* Data section
□ □ □ □ □ □ □
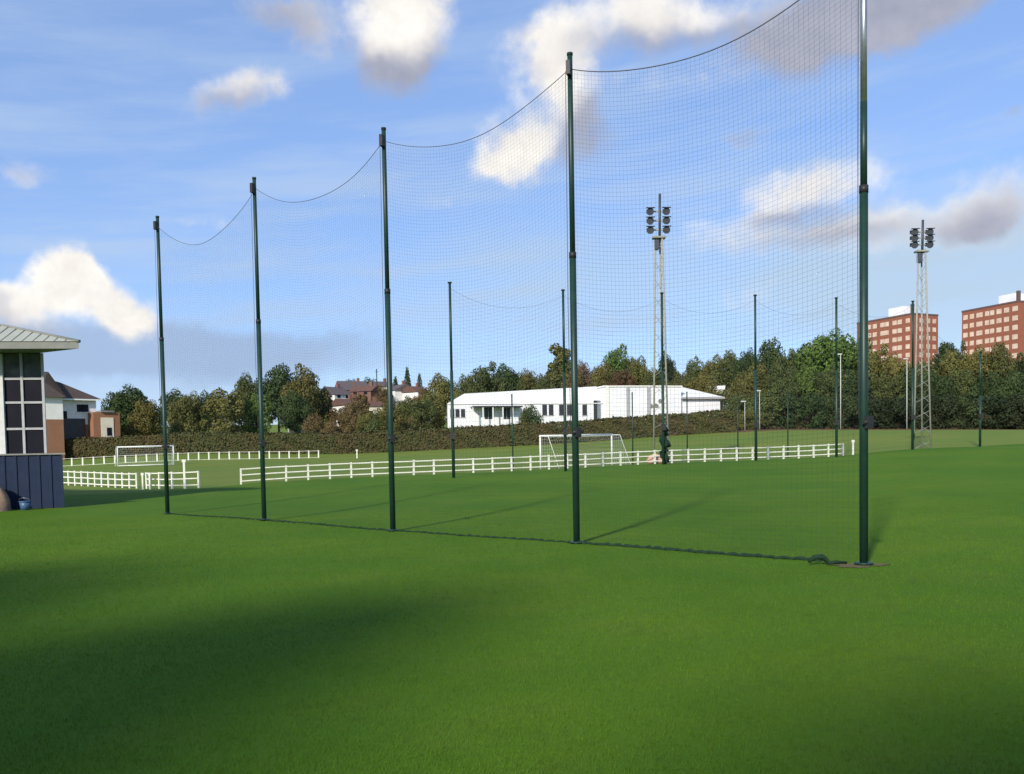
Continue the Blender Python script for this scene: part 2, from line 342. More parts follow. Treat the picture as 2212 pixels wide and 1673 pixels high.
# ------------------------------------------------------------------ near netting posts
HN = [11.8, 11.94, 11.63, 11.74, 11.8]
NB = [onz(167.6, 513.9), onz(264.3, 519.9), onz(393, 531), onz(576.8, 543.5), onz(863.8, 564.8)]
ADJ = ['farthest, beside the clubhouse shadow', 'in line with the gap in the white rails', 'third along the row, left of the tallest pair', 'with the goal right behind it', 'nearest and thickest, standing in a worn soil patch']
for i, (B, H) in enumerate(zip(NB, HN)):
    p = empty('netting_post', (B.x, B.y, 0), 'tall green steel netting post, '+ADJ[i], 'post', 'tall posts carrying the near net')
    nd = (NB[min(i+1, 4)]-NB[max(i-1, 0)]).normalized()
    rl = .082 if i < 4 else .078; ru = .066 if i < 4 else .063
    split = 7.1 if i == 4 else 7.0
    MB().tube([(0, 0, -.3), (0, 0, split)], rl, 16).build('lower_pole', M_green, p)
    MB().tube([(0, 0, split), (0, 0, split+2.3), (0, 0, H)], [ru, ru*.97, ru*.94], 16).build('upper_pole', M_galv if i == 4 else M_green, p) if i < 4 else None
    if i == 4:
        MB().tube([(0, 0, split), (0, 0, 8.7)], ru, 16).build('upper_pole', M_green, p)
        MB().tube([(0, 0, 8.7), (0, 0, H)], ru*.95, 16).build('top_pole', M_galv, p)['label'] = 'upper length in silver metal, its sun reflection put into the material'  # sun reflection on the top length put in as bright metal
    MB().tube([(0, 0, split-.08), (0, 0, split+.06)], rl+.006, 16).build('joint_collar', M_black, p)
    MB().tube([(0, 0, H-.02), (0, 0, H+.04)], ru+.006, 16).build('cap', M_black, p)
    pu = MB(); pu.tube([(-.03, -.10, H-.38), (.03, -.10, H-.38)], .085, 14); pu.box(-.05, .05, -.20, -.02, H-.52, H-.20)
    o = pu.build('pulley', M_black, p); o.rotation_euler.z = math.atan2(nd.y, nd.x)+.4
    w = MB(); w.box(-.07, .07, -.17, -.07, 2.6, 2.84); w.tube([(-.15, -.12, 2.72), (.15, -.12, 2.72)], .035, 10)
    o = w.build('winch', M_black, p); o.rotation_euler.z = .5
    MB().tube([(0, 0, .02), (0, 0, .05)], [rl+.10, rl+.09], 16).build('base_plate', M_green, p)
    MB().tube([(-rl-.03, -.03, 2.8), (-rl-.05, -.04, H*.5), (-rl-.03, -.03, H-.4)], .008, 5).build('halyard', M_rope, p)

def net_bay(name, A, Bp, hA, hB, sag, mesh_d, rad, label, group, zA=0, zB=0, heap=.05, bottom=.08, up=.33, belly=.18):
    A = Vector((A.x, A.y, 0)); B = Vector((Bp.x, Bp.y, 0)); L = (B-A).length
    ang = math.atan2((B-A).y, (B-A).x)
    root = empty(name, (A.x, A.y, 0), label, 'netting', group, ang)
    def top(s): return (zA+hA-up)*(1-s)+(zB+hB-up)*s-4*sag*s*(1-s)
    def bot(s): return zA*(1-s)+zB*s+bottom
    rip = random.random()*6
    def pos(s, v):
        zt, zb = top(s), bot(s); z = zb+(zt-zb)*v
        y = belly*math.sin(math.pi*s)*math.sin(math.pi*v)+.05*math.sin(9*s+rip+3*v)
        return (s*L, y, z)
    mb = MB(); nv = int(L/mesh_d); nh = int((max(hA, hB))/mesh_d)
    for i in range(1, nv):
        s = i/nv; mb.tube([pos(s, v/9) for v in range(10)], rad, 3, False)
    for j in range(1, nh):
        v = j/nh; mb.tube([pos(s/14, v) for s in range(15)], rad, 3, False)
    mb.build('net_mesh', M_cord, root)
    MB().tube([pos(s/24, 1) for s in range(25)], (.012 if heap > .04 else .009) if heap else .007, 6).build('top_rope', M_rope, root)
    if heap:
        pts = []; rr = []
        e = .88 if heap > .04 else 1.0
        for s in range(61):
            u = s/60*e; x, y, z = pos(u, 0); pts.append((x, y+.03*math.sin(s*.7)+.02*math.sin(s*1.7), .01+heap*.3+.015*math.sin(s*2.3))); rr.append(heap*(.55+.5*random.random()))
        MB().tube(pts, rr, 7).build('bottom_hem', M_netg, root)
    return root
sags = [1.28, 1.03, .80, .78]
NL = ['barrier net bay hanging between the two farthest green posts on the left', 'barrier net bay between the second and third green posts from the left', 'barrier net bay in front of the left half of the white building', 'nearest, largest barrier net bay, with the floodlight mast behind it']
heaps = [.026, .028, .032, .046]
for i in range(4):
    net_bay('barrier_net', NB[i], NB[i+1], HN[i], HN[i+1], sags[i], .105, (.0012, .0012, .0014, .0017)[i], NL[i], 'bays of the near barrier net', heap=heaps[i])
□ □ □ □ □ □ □
* Task description
All the lines above are to be given again exactly as they read, with the pictures removed.

* Correct result
Continue the Blender Python script for this scene: part 2, from line 342. More parts follow. Treat the picture as 2212 pixels wide and 1673 pixels high.
# ------------------------------------------------------------------ near netting posts
HN = [11.8, 11.94, 11.63, 11.74, 11.8]
NB = [onz(167.6, 513.9), onz(264.3, 519.9), onz(393, 531), onz(576.8, 543.5), onz(863.8, 564.8)]
ADJ = ['farthest, beside the clubhouse shadow', 'in line with the gap in the white rails', 'third along the row, left of the tallest pair', 'with the goal right behind it', 'nearest and thickest, standing in a worn soil patch']
for i, (B, H) in enumerate(zip(NB, HN)):
    p = empty('netting_post', (B.x, B.y, 0), 'tall green steel netting post, '+ADJ[i], 'post', 'tall posts carrying the near net')
    nd = (NB[min(i+1, 4)]-NB[max(i-1, 0)]).normalized()
    rl = .082 if i < 4 else .078; ru = .066 if i < 4 else .063
    split = 7.1 if i == 4 else 7.0
    MB().tube([(0, 0, -.3), (0, 0, split)], rl, 16).build('lower_pole', M_green, p)
    MB().tube([(0, 0, split), (0, 0, split+2.3), (0, 0, H)], [ru, ru*.97, ru*.94], 16).build('upper_pole', M_galv if i == 4 else M_green, p) if i < 4 else None
    if i == 4:
        MB().tube([(0, 0, split), (0, 0, 8.7)], ru, 16).build('upper_pole', M_green, p)
        MB().tube([(0, 0, 8.7), (0, 0, H)], ru*.95, 16).build('top_pole', M_galv, p)['label'] = 'upper length in silver metal, its sun reflection put into the material'  # sun reflection on the top length put in as bright metal
    MB().tube([(0, 0, split-.08), (0, 0, split+.06)], rl+.006, 16).build('joint_collar', M_black, p)
    MB().tube([(0, 0, H-.02), (0, 0, H+.04)], ru+.006, 16).build('cap', M_black, p)
    pu = MB(); pu.tube([(-.03, -.10, H-.38), (.03, -.10, H-.38)], .085, 14); pu.box(-.05, .05, -.20, -.02, H-.52, H-.20)
    o = pu.build('pulley', M_black, p); o.rotation_euler.z = math.atan2(nd.y, nd.x)+.4
    w = MB(); w.box(-.07, .07, -.17, -.07, 2.6, 2.84); w.tube([(-.15, -.12, 2.72), (.15, -.12, 2.72)], .035, 10)
    o = w.build('winch', M_black, p); o.rotation_euler.z = .5
    MB().tube([(0, 0, .02), (0, 0, .05)], [rl+.10, rl+.09], 16).build('base_plate', M_green, p)
    MB().tube([(-rl-.03, -.03, 2.8), (-rl-.05, -.04, H*.5), (-rl-.03, -.03, H-.4)], .008, 5).build('halyard', M_rope, p)

def net_bay(name, A, Bp, hA, hB, sag, mesh_d, rad, label, group, zA=0, zB=0, heap=.05, bottom=.08, up=.33, belly=.18):
    A = Vector((A.x, A.y, 0)); B = Vector((Bp.x, Bp.y, 0)); L = (B-A).length
    ang = math.atan2((B-A).y, (B-A).x)
    root = empty(name, (A.x, A.y, 0), label, 'netting', group, ang)
    def top(s): return (zA+hA-up)*(1-s)+(zB+hB-up)*s-4*sag*s*(1-s)
    def bot(s): return zA*(1-s)+zB*s+bottom
    rip = random.random()*6
    def pos(s, v):
        zt, zb = top(s), bot(s); z = zb+(zt-zb)*v
        y = belly*math.sin(math.pi*s)*math.sin(math.pi*v)+.05*math.sin(9*s+rip+3*v)
        return (s*L, y, z)
    mb = MB(); nv = int(L/mesh_d); nh = int((max(hA, hB))/mesh_d)
    for i in range(1, nv):
        s = i/nv; mb.tube([pos(s, v/9) for v in range(10)], rad, 3, False)
    for j in range(1, nh):
        v = j/nh; mb.tube([pos(s/14, v) for s in range(15)], rad, 3, False)
    mb.build('net_mesh', M_cord, root)
    MB().tube([pos(s/24, 1) for s in range(25)], (.012 if heap > .04 else .009) if heap else .007, 6).build('top_rope', M_rope, root)
    if heap:
        pts = []; rr = []
        e = .88 if heap > .04 else 1.0
        for s in range(61):
            u = s/60*e; x, y, z = pos(u, 0); pts.append((x, y+.03*math.sin(s*.7)+.02*math.sin(s*1.7), .01+heap*.3+.015*math.sin(s*2.3))); rr.append(heap*(.55+.5*random.random()))
        MB().tube(pts, rr, 7).build('bottom_hem', M_netg, root)
    return root
sags = [1.28, 1.03, .80, .78]
NL = ['barrier net bay hanging between the two farthest green posts on the left', 'barrier net bay between the second and third green posts from the left', 'barrier net bay in front of the left half of the white building', 'nearest, largest barrier net bay, with the floodlight mast behind it']
heaps = [.026, .028, .032, .046]
for i in range(4):
    net_bay('barrier_net', NB[i], NB[i+1], HN[i], HN[i+1], sags[i], .105, (.0012, .0012, .0014, .0017)[i], NL[i], 'bays of the near barrier net', heap=heaps[i])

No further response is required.